**Short task**
Restate the opening lines of the material below word for word, stopping after the line that contains "W, H = 2048, 1536".

**Supplied data**
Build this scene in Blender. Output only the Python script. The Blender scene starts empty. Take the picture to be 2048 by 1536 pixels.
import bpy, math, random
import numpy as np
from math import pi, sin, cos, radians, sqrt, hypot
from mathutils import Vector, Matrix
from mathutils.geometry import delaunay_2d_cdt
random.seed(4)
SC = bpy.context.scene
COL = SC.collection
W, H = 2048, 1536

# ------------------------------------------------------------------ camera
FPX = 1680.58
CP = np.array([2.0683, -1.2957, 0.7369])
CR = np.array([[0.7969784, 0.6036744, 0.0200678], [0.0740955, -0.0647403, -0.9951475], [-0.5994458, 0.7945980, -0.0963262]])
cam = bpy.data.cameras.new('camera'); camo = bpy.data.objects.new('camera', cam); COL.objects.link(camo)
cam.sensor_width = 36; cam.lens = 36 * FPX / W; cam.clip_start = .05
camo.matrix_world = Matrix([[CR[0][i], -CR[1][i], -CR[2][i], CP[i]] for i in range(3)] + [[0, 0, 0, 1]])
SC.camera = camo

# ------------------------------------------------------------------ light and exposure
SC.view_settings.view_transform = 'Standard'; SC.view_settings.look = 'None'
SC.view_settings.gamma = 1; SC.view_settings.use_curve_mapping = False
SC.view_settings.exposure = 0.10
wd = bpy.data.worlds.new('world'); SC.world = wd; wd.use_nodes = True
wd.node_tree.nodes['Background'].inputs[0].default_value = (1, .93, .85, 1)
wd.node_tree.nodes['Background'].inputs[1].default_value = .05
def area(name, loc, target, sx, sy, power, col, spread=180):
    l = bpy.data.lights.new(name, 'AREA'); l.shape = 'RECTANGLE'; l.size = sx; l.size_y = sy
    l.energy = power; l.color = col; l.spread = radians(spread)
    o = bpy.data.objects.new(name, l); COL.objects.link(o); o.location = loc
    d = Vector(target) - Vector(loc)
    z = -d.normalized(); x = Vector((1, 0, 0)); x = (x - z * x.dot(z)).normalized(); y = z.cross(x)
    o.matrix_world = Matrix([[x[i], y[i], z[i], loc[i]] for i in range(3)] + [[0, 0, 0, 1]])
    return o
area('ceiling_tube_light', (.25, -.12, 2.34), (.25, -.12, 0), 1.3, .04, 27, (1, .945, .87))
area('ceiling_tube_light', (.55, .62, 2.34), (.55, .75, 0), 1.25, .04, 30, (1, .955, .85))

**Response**
Build this scene in Blender. Output only the Python script. The Blender scene starts empty. Take the picture to be 2048 by 1536 pixels.
import bpy, math, random
import numpy as np
from math import pi, sin, cos, radians, sqrt, hypot
from mathutils import Vector, Matrix
from mathutils.geometry import delaunay_2d_cdt
random.seed(4)
SC = bpy.context.scene
COL = SC.collection
W, H = 2048, 1536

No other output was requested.